Skip every picture and transcribe the remaining material exactly.

----

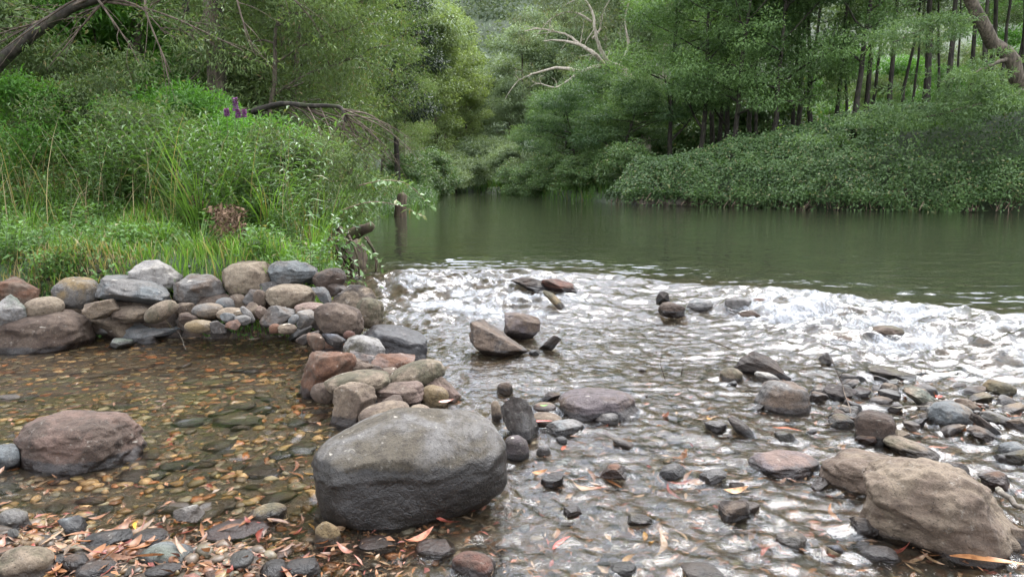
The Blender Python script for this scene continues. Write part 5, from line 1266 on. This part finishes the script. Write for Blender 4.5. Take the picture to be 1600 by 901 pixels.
# cloud cover: the blue is washed out by a thin bright overcast
tc = t.n('ShaderNodeTexCoord').outputs['Generated']
cl = t.noise(t.n('ShaderNodeMapping', ins={'Vector': tc, 'Scale': (1.5, 1.5, 3)}).outputs[0], 1.6, 5, .6)
bw = t.n('ShaderNodeHueSaturation', ins={'Saturation': .22, 'Value': 1.0, 'Color': sky.outputs[0]}).outputs[0]
cloud = t.mix(t.ramp(cl, .35, .7), (7.8, 8.4, 9.6, 1), (11.6, 12.2, 13.4, 1))
gl = t.n('ShaderNodeVectorMath', operation='DOT_PRODUCT', ins={0: tc, 1: tuple(unit(np.array([.2, .78, .62])))}).outputs['Value']
cloud = t.mix(t.ramp(gl, .62, .97), cloud, (11.5, 12.5, 14.6, 1))       # bright cloud patch added upstream to silver the reflections in the water
bg = t.n('ShaderNodeBackground', ins={'Color': t.mix(.75, bw, cloud), 'Strength': .085})
nt.links.new(bg.outputs[0], t.n('ShaderNodeOutputWorld').inputs[0])
HAZE = False
if HAZE:
    m, ntm = mat('haze_air'); tt = NT(ntm)
    pv = tt.n('ShaderNodeVolumePrincipled', ins={'Color': (.92, .95, 1, 1), 'Density': .0002, 'Anisotropy': .3})
    ntm.links.new(pv.outputs[0], tt.n('ShaderNodeOutputMaterial').inputs['Volume'])
    lo, hi = np.array([-440, -60, -4.]), np.array([440, 500, 110.])
    V = np.array([[(lo, hi)[i][0], (lo, hi)[j][1], (lo, hi)[k][2]] for k in (0, 1) for j in (0, 1) for i in (0, 1)])
    Fh = np.array([[0, 2, 3, 1], [4, 5, 7, 6], [0, 1, 5, 4], [2, 6, 7, 3], [0, 4, 6, 2], [1, 3, 7, 5]])
    hz_ = link('haze', mk_mesh('haze', V, [(Fh, 0)], m, False)); tag(hz_, 'thin bluish haze filling the valley', 'haze', kind='stuff')
vs = scene.view_settings; vs.view_transform = 'Standard'; vs.look = 'None'; vs.gamma = 1; vs.exposure = 2.3; vs.use_curve_mapping = False
cy = scene.cycles
cy.use_denoising = True
try: cy.denoiser = 'OPENIMAGEDENOISE'
except Exception: pass
cy.max_bounces = 9; cy.diffuse_bounces = 4; cy.glossy_bounces = 4; cy.transmission_bounces = 6; cy.transparent_max_bounces = 8; cy.volume_bounces = 1
cy.sample_clamp_indirect = 8.0; cy.blur_glossy = 0.5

----

## COMPLETE ANSWER
The Blender Python script for this scene continues. Write part 5, from line 1266 on. This part finishes the script. Write for Blender 4.5. Take the picture to be 1600 by 901 pixels.
# cloud cover: the blue is washed out by a thin bright overcast
tc = t.n('ShaderNodeTexCoord').outputs['Generated']
cl = t.noise(t.n('ShaderNodeMapping', ins={'Vector': tc, 'Scale': (1.5, 1.5, 3)}).outputs[0], 1.6, 5, .6)
bw = t.n('ShaderNodeHueSaturation', ins={'Saturation': .22, 'Value': 1.0, 'Color': sky.outputs[0]}).outputs[0]
cloud = t.mix(t.ramp(cl, .35, .7), (7.8, 8.4, 9.6, 1), (11.6, 12.2, 13.4, 1))
gl = t.n('ShaderNodeVectorMath', operation='DOT_PRODUCT', ins={0: tc, 1: tuple(unit(np.array([.2, .78, .62])))}).outputs['Value']
cloud = t.mix(t.ramp(gl, .62, .97), cloud, (11.5, 12.5, 14.6, 1))       # bright cloud patch added upstream to silver the reflections in the water
bg = t.n('ShaderNodeBackground', ins={'Color': t.mix(.75, bw, cloud), 'Strength': .085})
nt.links.new(bg.outputs[0], t.n('ShaderNodeOutputWorld').inputs[0])
HAZE = False
if HAZE:
    m, ntm = mat('haze_air'); tt = NT(ntm)
    pv = tt.n('ShaderNodeVolumePrincipled', ins={'Color': (.92, .95, 1, 1), 'Density': .0002, 'Anisotropy': .3})
    ntm.links.new(pv.outputs[0], tt.n('ShaderNodeOutputMaterial').inputs['Volume'])
    lo, hi = np.array([-440, -60, -4.]), np.array([440, 500, 110.])
    V = np.array([[(lo, hi)[i][0], (lo, hi)[j][1], (lo, hi)[k][2]] for k in (0, 1) for j in (0, 1) for i in (0, 1)])
    Fh = np.array([[0, 2, 3, 1], [4, 5, 7, 6], [0, 1, 5, 4], [2, 6, 7, 3], [0, 4, 6, 2], [1, 3, 7, 5]])
    hz_ = link('haze', mk_mesh('haze', V, [(Fh, 0)], m, False)); tag(hz_, 'thin bluish haze filling the valley', 'haze', kind='stuff')
vs = scene.view_settings; vs.view_transform = 'Standard'; vs.look = 'None'; vs.gamma = 1; vs.exposure = 2.3; vs.use_curve_mapping = False
cy = scene.cycles
cy.use_denoising = True
try: cy.denoiser = 'OPENIMAGEDENOISE'
except Exception: pass
cy.max_bounces = 9; cy.diffuse_bounces = 4; cy.glossy_bounces = 4; cy.transmission_bounces = 6; cy.transparent_max_bounces = 8; cy.volume_bounces = 1
cy.sample_clamp_indirect = 8.0; cy.blur_glossy = 0.5